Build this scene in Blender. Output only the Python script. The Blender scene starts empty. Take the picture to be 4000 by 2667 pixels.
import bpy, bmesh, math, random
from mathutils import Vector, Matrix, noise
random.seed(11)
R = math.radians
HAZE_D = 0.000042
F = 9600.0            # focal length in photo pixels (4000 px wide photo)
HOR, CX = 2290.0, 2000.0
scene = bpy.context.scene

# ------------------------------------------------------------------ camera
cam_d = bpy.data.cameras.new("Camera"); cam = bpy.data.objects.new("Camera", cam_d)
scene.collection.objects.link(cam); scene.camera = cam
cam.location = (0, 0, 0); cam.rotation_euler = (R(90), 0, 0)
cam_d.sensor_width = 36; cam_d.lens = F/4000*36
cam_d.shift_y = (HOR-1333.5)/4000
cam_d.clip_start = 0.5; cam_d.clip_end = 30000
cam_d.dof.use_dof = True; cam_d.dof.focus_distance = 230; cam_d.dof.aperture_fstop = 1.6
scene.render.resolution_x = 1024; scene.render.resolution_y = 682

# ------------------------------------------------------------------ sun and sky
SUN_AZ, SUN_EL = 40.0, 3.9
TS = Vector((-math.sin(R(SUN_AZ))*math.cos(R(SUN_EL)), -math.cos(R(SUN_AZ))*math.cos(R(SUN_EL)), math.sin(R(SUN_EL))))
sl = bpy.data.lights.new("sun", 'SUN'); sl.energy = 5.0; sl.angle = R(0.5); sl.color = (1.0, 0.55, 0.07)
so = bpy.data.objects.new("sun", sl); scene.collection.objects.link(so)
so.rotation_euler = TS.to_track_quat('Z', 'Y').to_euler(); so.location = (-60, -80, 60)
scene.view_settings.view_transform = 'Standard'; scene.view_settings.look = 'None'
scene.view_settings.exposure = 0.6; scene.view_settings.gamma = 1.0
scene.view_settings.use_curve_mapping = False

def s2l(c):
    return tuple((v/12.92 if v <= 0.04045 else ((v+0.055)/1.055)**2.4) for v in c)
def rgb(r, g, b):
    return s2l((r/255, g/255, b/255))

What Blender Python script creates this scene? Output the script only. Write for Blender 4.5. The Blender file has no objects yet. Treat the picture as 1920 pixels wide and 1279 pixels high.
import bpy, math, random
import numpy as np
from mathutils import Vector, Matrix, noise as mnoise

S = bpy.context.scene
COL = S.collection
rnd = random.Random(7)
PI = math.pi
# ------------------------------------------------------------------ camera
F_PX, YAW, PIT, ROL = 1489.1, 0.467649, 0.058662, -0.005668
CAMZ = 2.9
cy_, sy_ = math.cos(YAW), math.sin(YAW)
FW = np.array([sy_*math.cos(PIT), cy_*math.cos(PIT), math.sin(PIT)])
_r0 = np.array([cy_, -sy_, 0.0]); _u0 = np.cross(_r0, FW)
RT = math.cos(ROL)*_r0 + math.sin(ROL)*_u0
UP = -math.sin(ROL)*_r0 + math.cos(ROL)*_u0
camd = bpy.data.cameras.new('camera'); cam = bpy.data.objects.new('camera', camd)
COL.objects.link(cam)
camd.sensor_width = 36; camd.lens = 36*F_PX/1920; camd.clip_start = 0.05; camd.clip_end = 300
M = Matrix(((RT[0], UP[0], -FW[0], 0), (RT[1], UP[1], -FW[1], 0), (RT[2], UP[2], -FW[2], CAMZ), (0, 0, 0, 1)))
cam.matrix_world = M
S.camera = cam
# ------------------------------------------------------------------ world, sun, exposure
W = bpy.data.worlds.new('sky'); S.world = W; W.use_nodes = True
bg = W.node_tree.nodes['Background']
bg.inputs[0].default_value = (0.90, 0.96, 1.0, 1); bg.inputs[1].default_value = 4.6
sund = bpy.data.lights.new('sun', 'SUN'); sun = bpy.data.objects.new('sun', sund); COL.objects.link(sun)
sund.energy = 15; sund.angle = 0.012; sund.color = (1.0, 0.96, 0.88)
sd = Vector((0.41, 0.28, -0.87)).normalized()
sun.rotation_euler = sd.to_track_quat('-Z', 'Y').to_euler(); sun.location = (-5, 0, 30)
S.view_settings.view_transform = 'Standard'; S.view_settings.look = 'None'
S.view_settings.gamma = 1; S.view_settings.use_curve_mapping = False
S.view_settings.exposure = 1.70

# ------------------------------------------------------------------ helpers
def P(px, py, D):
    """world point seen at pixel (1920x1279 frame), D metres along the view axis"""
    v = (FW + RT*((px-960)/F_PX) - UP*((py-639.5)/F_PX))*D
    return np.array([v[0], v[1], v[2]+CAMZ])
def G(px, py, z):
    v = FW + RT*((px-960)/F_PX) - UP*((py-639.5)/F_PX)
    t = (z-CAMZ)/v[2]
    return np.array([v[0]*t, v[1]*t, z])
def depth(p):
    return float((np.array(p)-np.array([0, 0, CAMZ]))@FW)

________

## INSTRUCTIONS TO FOLLOW
What do the records say? Quote them all exactly.

## THE ANSWER
Build this scene in Blender. Output only the Python script. The Blender scene starts empty. Take the picture to be 4000 by 2667 pixels.
import bpy, bmesh, math, random
from mathutils import Vector, Matrix, noise
random.seed(11)
R = math.radians
HAZE_D = 0.000042
F = 9600.0            # focal length in photo pixels (4000 px wide photo)
HOR, CX = 2290.0, 2000.0
scene = bpy.context.scene

# ------------------------------------------------------------------ camera
cam_d = bpy.data.cameras.new("Camera"); cam = bpy.data.objects.new("Camera", cam_d)
scene.collection.objects.link(cam); scene.camera = cam
cam.location = (0, 0, 0); cam.rotation_euler = (R(90), 0, 0)
cam_d.sensor_width = 36; cam_d.lens = F/4000*36
cam_d.shift_y = (HOR-1333.5)/4000
cam_d.clip_start = 0.5; cam_d.clip_end = 30000
cam_d.dof.use_dof = True; cam_d.dof.focus_distance = 230; cam_d.dof.aperture_fstop = 1.6
scene.render.resolution_x = 1024; scene.render.resolution_y = 682

# ------------------------------------------------------------------ sun and sky
SUN_AZ, SUN_EL = 40.0, 3.9
TS = Vector((-math.sin(R(SUN_AZ))*math.cos(R(SUN_EL)), -math.cos(R(SUN_AZ))*math.cos(R(SUN_EL)), math.sin(R(SUN_EL))))
sl = bpy.data.lights.new("sun", 'SUN'); sl.energy = 5.0; sl.angle = R(0.5); sl.color = (1.0, 0.55, 0.07)
so = bpy.data.objects.new("sun", sl); scene.collection.objects.link(so)
so.rotation_euler = TS.to_track_quat('Z', 'Y').to_euler(); so.location = (-60, -80, 60)
scene.view_settings.view_transform = 'Standard'; scene.view_settings.look = 'None'
scene.view_settings.exposure = 0.6; scene.view_settings.gamma = 1.0
scene.view_settings.use_curve_mapping = False

def s2l(c):
    return tuple((v/12.92 if v <= 0.04045 else ((v+0.055)/1.055)**2.4) for v in c)
def rgb(r, g, b):
    return s2l((r/255, g/255, b/255))

What Blender Python script creates this scene? Output the script only. Write for Blender 4.5. The Blender file has no objects yet. Treat the picture as 1920 pixels wide and 1279 pixels high.
import bpy, math, random
import numpy as np
from mathutils import Vector, Matrix, noise as mnoise

S = bpy.context.scene
COL = S.collection
rnd = random.Random(7)
PI = math.pi
# ------------------------------------------------------------------ camera
F_PX, YAW, PIT, ROL = 1489.1, 0.467649, 0.058662, -0.005668
CAMZ = 2.9
cy_, sy_ = math.cos(YAW), math.sin(YAW)
FW = np.array([sy_*math.cos(PIT), cy_*math.cos(PIT), math.sin(PIT)])
_r0 = np.array([cy_, -sy_, 0.0]); _u0 = np.cross(_r0, FW)
RT = math.cos(ROL)*_r0 + math.sin(ROL)*_u0
UP = -math.sin(ROL)*_r0 + math.cos(ROL)*_u0
camd = bpy.data.cameras.new('camera'); cam = bpy.data.objects.new('camera', camd)
COL.objects.link(cam)
camd.sensor_width = 36; camd.lens = 36*F_PX/1920; camd.clip_start = 0.05; camd.clip_end = 300
M = Matrix(((RT[0], UP[0], -FW[0], 0), (RT[1], UP[1], -FW[1], 0), (RT[2], UP[2], -FW[2], CAMZ), (0, 0, 0, 1)))
cam.matrix_world = M
S.camera = cam
# ------------------------------------------------------------------ world, sun, exposure
W = bpy.data.worlds.new('sky'); S.world = W; W.use_nodes = True
bg = W.node_tree.nodes['Background']
bg.inputs[0].default_value = (0.90, 0.96, 1.0, 1); bg.inputs[1].default_value = 4.6
sund = bpy.data.lights.new('sun', 'SUN'); sun = bpy.data.objects.new('sun', sund); COL.objects.link(sun)
sund.energy = 15; sund.angle = 0.012; sund.color = (1.0, 0.96, 0.88)
sd = Vector((0.41, 0.28, -0.87)).normalized()
sun.rotation_euler = sd.to_track_quat('-Z', 'Y').to_euler(); sun.location = (-5, 0, 30)
S.view_settings.view_transform = 'Standard'; S.view_settings.look = 'None'
S.view_settings.gamma = 1; S.view_settings.use_curve_mapping = False
S.view_settings.exposure = 1.70

# ------------------------------------------------------------------ helpers
def P(px, py, D):
    """world point seen at pixel (1920x1279 frame), D metres along the view axis"""
    v = (FW + RT*((px-960)/F_PX) - UP*((py-639.5)/F_PX))*D
    return np.array([v[0], v[1], v[2]+CAMZ])
def G(px, py, z):
    v = FW + RT*((px-960)/F_PX) - UP*((py-639.5)/F_PX)
    t = (z-CAMZ)/v[2]
    return np.array([v[0]*t, v[1]*t, z])
def depth(p):
    return float((np.array(p)-np.array([0, 0, CAMZ]))@FW)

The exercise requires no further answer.